L’ufficiale giudiziario oggi si è presentato giusto per consegnare l’avviso di sfratto al Leoncavallo, e nulla più. Entrato in sordina dal portone di via Watteau, se n’è andato poco dopo, dando appuntamento alla prossima visita, tra sei settimane.
Ad attenderlo, accompagnati da musica e cibo, circa trecento persone, richiamate dall’appello per un presidio solidale lanciato dal centro sociale. Obiettivo raggiunto. Se il Leoncavallo chiama, una certa Milano risponde. Lo ha detto anche Daniele Farina, storico portavoce del Leonka, ringraziando gli intervenuti.
Ma non bisogna abbassare la guardia. Quello di oggi è stato solo il primo atto, dopo la sentenza della corte d’appello di Milano che lo scorso nove ottobre ha condannato il ministero dell’interno al pagamento di oltre tre milioni di euro alla società “L’Orologio” del gruppo Cabassi, proprietaria dell’area, per il mancato sgombero del centro sociale.
“È evidente che la sentenza ha cambiato le carte in tavola, e ora bisogna prepararsi a uno scenario diverso”, ha osservato Farina. Tradotto, bisogna trovare una soluzione, e alla svelta.

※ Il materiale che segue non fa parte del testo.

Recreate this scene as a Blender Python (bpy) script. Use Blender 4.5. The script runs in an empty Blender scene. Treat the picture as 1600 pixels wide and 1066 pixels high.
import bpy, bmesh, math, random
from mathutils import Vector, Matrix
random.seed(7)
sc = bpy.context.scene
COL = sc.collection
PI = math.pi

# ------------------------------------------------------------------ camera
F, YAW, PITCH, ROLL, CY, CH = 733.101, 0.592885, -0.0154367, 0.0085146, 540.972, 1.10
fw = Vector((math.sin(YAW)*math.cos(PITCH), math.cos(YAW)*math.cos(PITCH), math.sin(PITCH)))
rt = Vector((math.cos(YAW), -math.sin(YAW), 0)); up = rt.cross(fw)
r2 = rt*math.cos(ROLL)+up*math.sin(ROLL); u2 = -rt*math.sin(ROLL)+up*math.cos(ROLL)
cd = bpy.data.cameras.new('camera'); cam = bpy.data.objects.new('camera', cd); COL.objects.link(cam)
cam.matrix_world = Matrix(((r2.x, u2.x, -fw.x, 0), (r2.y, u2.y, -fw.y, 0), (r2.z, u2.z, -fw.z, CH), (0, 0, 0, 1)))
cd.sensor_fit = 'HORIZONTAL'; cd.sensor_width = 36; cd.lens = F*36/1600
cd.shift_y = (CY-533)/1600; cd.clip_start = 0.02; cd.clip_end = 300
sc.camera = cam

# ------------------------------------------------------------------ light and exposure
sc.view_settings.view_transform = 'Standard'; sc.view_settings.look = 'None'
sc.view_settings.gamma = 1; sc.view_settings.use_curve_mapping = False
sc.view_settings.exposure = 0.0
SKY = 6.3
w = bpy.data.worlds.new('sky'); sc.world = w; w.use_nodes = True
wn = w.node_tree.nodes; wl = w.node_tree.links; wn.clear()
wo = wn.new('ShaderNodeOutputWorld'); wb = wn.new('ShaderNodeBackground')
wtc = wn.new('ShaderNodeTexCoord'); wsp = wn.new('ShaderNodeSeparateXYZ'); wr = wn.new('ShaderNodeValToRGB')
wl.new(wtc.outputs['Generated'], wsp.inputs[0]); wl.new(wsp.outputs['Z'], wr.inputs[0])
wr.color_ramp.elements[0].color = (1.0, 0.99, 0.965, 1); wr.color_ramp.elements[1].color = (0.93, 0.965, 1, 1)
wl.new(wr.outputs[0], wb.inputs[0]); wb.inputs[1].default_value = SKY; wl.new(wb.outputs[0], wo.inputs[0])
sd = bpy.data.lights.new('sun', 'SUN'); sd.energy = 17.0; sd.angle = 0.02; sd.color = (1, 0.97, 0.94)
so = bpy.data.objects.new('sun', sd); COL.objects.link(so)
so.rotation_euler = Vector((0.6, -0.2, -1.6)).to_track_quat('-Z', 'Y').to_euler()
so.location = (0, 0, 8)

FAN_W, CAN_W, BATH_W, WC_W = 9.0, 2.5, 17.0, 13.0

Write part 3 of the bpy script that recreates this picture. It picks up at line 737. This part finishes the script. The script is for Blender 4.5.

Prima della prossima visita dell’ufficiale giudiziario attivisti e attiviste del Leoncavallo convocheranno un’assemblea pubblica, per discutere tutti insieme il da farsi.
All’orizzonte c’è la possibilità, concreta, che dopo 30 anni di attività in quel posto si debba cambiare. Il comune di Milano si è detto disponibile al confronto. Soluzioni in passato prospettate, una permuta coi Cabassi, uno scambio di aree, sembrano non più percorribili. Serve ora una presa di posizione netta della politica. Perché il Leo è stato, è, e sempre sarà, un patrimonio della città. E per la città.